Amigos do Fingidor

segunda-feira, 5 de março de 2012

Dicas! Dicas!

Jorge Tufic


Os fatos acontecidos até àquele momento, através de concentradas audiências com algumas personagens tontas de superstição e romantismo, se enquanto duravam lhe mantinham o sistema nervoso como um lago de peixes marulhantes, passadas carruagens e martírios, seu estado de reflexão voltara a mergulhar no vazio. Como tudo que nasce, cresce e morre. A camada gelatinosa da memória é um tecido de encantos. Portanto, caleidoscópico. À medida que se desmonta com as sutilezas da observação desinteressada nos fundamentos cromáticos, mais suas lâminas reduzem as formas do movimento visual, para que se chegue ao movimento real.
O mesmo resulta com as aparências mais simples. Mas será necessário que se parta da simplicidade que é um título como este – UMA ALMA SEM PAZ, impresso no centro de uma página em branco –, para os múltiplos do cosmo verbal metafísico que elegera seus núcleos de expressão nestas quatro unidades semânticas, sem que esta circunstância, no entanto, impusesse qualquer limite ao tempo de vigência ao objeto “sem paz”, ou, como no caso do romancista de Loudun, às 336 páginas de possessora narrativa.

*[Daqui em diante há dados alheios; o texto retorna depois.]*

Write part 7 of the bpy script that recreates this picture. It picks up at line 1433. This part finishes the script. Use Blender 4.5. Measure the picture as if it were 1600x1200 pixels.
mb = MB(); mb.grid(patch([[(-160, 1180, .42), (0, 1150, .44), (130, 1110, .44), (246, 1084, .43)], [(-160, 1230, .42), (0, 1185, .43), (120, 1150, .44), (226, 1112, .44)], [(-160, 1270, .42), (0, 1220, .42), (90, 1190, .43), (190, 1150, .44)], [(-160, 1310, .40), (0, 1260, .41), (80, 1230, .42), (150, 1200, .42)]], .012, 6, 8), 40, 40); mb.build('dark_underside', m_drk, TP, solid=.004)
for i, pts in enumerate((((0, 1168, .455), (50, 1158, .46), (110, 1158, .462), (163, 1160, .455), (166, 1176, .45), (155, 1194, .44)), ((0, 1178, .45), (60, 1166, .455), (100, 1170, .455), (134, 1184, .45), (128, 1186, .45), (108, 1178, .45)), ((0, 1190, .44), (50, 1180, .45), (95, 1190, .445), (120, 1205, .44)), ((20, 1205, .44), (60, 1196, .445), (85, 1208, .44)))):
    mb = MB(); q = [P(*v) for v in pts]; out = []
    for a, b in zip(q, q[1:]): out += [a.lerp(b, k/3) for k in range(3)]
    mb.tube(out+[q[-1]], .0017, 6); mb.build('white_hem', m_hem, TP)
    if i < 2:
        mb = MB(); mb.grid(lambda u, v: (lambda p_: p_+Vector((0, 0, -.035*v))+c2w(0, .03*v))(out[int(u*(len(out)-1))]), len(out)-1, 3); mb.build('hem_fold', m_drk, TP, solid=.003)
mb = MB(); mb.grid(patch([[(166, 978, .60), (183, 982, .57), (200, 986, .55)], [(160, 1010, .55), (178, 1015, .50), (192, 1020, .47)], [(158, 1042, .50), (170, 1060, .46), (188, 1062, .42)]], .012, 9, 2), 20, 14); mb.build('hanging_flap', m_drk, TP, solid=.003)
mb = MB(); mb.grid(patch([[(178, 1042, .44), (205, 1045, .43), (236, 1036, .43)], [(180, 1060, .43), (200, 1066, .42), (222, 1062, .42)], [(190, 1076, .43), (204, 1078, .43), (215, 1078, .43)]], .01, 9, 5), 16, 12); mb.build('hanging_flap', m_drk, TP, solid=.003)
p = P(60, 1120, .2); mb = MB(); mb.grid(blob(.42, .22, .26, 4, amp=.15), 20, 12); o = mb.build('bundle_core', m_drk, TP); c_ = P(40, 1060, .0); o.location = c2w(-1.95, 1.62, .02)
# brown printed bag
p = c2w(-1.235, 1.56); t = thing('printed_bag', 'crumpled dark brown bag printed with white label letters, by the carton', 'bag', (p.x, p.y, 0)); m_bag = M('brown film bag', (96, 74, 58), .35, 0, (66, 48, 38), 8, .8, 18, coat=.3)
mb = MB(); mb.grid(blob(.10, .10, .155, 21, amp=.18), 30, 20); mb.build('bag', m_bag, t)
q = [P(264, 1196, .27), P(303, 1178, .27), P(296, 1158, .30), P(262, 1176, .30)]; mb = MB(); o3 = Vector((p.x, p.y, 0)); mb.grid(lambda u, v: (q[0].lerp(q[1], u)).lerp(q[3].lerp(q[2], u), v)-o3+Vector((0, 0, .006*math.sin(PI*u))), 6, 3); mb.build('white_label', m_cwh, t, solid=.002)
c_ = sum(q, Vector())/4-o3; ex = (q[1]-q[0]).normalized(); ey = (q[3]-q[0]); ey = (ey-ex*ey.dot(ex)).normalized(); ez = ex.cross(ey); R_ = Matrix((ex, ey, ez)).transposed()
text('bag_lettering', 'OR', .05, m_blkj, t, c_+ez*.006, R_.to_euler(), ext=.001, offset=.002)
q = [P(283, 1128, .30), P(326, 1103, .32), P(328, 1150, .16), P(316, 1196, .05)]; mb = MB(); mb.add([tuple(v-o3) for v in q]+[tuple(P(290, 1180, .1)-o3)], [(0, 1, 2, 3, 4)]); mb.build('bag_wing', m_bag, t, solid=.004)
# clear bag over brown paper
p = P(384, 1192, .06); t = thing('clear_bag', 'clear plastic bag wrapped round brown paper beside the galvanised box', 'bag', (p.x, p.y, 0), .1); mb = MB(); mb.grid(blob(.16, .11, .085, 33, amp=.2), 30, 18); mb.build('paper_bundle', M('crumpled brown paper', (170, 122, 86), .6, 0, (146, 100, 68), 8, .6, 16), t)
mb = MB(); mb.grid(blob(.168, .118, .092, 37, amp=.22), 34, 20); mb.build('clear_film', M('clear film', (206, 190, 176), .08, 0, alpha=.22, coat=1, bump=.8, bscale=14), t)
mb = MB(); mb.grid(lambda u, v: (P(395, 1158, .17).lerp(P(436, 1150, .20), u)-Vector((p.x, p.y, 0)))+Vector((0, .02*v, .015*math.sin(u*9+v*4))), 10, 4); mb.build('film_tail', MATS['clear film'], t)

Os fatos que geram a linguagem podem, em contrapartida, gerar novos incidentes por meio de uma linguagem capaz de transformar novos fatos em nova linguagem. Seccionando-lhes a corrida em busca do lógico, torna-se possível desviar o Cavaleiro de Numiers de sua rota, ao servir de fantoche à especulação literária dos psicógrafos, ou desenvolver espaço no sentido de aproveitar as vítimas do arquipélago de Gulag, como elementos de guerrilha contra as ditaduras capitalistas. Não diria o mesmo das mil e uma noites nem das sábias histórias dos derviches, já que a fantasia e a procura da verdade não fazem tão mal quanto transformar a verdade em fantasia.
Traçadas estas linhas gerais, espontaneamente alguns livros desceram das estantes e pousaram no meio da escrivaninha, imitando o deslocamento de objetos por levitação indireta. Ali estavam os três marcos subjetivos que urdiram os primeiros calendários: os egípcios com o reinado de Yokmose, os gregos com as Olimpíadas e os romanos antigos com a fundação de Roma. Em seguida à queda de Roma, inicia-se a Idade Média. Não é mais a leveza de um carro de guerra dos hicsos que ilustra esse longo período de trevas. Em seu lugar é o guerreiro Carlovíngio, que assume a história. A dialética e a astronomia estavam ainda longe de um código de posturas que resguardasse a população dos surtos de epidemia. E, finalmente, a história moderna com os tempos de glória da revolução francesa. Os três quadros dominam, por instantes, a paisagem dos edifícios na moldura da tarde provinciana, quando padre Lactance grita aos ouvidos de Urbano Grandier: “Dicas! Dicas!” Aldous Haxley interfere para esclarecer ao leitor que “o encanto da história e sua lição enigmática consistem em que, de uma época a outra, nada muda, no entanto, tudo é completamente diferente.”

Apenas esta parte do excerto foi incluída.